The Environment Agency is aiming to reduce embedded carbon from its construction projects by 40% by 2020.

The goal is part of the regulator’s new internal environmental strategy, which focuses on the wider impacts of its operations, as well as building on work to reduce its direct use of energy and water, travel and resources. It has developed a tool to help its engineers consider carbon at the design stage of a project.

Simon Dawes, head of internal environmental management at the agency, gave the example of building an earth bank covered in grass instead of a concrete wall. But engineers would also have to factor in the impact of mowing the grass, the longevity of the project, its value for money and the effect on the local community. ‘There’s a massive range of things that get taken into account so it’s really good that we have put embedded carbon into that,’ Dawes said.

Other new targets include reducing the impact of its supply chain by 20% compared with 2014/15. The agency estimates that around 70% of its total impact comes from the goods and services it purchases.

The organisation mostly overachieved against its previous targets, according to an annual environmental statement for 2014–15, published in May. It cut its CO2 emissions by 40% between 2006 and 2015, against a target of 33%. Transport mileage was cut by 37% against a target of 25%, while it reduced use of mains water by 39% compared with a 25% goal. Total office waste was cut by 50% compared with a 20% target.

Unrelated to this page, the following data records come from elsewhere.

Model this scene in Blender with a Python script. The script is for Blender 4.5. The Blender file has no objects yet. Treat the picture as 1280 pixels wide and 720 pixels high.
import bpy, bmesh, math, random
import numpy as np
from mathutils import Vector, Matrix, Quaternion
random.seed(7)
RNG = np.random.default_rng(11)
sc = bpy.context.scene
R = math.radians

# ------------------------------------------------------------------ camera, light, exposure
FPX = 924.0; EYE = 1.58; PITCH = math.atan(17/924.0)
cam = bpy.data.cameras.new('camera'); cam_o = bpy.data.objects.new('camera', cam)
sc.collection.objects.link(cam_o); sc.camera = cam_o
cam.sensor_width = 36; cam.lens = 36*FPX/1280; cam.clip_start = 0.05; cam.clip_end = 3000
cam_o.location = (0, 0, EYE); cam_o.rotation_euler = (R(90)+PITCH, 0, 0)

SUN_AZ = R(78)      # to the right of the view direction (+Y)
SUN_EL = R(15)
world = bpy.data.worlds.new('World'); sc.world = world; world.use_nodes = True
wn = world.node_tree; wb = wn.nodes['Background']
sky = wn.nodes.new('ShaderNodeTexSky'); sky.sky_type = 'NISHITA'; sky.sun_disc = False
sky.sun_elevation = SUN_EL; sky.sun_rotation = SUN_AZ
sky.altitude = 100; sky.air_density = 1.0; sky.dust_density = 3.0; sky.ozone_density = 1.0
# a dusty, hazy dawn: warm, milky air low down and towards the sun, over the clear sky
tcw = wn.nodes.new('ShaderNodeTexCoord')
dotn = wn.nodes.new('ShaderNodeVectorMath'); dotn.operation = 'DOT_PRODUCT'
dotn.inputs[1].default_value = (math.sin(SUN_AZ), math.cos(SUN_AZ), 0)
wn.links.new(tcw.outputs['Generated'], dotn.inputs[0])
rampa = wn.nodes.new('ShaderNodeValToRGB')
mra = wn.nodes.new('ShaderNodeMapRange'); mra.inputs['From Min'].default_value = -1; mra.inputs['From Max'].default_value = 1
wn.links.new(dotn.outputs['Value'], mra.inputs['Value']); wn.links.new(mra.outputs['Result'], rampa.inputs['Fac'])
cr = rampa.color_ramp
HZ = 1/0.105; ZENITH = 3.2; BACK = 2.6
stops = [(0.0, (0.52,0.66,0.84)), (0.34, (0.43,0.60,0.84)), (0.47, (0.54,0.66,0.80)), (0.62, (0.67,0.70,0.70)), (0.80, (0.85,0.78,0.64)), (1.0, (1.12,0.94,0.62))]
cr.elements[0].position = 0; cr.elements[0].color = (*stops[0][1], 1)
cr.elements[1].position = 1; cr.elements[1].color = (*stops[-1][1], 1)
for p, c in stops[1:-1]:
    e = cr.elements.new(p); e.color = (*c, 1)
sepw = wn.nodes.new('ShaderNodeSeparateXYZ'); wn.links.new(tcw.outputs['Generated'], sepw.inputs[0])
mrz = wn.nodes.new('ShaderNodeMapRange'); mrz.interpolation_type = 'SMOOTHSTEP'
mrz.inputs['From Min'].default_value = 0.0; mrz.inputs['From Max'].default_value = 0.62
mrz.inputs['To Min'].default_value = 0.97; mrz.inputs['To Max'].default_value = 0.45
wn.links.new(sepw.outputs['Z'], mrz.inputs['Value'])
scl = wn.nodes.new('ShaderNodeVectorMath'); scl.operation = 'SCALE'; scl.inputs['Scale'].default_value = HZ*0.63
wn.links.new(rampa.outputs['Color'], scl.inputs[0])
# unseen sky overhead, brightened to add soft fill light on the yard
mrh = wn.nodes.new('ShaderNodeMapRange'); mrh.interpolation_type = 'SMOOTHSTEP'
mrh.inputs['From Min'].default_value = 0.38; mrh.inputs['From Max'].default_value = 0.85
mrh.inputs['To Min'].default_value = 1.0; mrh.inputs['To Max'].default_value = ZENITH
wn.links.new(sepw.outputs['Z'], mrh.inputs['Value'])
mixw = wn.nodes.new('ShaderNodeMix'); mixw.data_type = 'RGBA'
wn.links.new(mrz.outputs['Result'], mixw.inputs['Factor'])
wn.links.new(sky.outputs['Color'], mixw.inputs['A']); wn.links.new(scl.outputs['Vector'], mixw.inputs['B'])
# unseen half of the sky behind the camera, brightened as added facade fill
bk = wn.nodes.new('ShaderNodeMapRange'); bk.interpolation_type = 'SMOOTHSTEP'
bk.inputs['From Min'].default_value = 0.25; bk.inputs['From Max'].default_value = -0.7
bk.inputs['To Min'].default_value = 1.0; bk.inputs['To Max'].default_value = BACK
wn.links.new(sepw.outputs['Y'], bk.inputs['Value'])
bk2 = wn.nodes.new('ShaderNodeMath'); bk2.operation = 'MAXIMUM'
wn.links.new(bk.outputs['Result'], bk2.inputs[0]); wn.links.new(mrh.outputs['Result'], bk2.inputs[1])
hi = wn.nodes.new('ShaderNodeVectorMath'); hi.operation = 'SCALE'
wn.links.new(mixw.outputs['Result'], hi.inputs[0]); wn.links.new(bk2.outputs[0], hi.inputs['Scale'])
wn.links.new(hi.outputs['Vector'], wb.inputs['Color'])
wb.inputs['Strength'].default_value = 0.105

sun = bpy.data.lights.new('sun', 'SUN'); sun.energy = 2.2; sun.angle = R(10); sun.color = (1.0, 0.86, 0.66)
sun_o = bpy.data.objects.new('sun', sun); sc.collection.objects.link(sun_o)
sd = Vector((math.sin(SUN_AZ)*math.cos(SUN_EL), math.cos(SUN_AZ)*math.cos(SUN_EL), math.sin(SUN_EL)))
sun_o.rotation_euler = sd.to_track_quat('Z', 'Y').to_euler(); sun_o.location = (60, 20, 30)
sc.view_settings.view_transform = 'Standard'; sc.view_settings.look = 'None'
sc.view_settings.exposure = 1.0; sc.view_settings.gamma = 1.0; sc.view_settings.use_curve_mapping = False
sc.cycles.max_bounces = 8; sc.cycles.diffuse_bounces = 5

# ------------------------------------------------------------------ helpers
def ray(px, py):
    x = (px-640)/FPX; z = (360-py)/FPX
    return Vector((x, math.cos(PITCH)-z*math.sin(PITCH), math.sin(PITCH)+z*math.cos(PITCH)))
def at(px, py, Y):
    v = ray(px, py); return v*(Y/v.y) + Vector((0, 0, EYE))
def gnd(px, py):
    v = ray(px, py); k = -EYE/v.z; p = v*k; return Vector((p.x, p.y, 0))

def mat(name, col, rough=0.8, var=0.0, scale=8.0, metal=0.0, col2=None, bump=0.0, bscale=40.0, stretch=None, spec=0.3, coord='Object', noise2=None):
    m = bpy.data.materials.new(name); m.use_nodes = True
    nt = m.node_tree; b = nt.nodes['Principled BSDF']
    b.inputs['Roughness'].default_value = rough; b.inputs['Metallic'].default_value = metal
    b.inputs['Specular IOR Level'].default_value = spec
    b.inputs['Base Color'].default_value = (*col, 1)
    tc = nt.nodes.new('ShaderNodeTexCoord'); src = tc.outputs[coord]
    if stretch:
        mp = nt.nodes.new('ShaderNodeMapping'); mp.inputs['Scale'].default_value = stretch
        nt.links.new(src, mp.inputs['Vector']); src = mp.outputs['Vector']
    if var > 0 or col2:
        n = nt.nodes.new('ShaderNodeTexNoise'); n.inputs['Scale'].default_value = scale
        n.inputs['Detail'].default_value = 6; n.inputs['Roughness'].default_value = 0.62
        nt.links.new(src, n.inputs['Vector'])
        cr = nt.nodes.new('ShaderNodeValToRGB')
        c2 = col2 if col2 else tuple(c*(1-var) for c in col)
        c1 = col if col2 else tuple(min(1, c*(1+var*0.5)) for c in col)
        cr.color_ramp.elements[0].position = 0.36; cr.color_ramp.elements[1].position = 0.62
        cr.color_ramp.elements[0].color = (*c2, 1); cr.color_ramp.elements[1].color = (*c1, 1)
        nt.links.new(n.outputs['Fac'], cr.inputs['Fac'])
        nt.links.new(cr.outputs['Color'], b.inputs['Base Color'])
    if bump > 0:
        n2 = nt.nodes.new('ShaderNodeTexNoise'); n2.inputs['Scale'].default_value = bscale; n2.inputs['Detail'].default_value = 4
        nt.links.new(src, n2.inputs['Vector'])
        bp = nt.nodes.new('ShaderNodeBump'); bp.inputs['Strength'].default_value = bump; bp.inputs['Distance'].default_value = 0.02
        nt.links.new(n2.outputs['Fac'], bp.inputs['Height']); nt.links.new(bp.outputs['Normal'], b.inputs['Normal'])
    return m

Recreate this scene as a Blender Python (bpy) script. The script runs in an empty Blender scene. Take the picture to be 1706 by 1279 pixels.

The agency did not achieve its target to divert all office waste from landfill, reaching 96%. ‘The challenge was where we were just tenants and the landlord was responsible for waste,’ said Dawes. Renegotiation of tenancy agreements would provide an opportunity to push for improvements, he added.

The agency and its contractors committed two serious incidents during 2014–15, the report said. These involved a reservoir being drained and the stranding of lamprey on a river bank.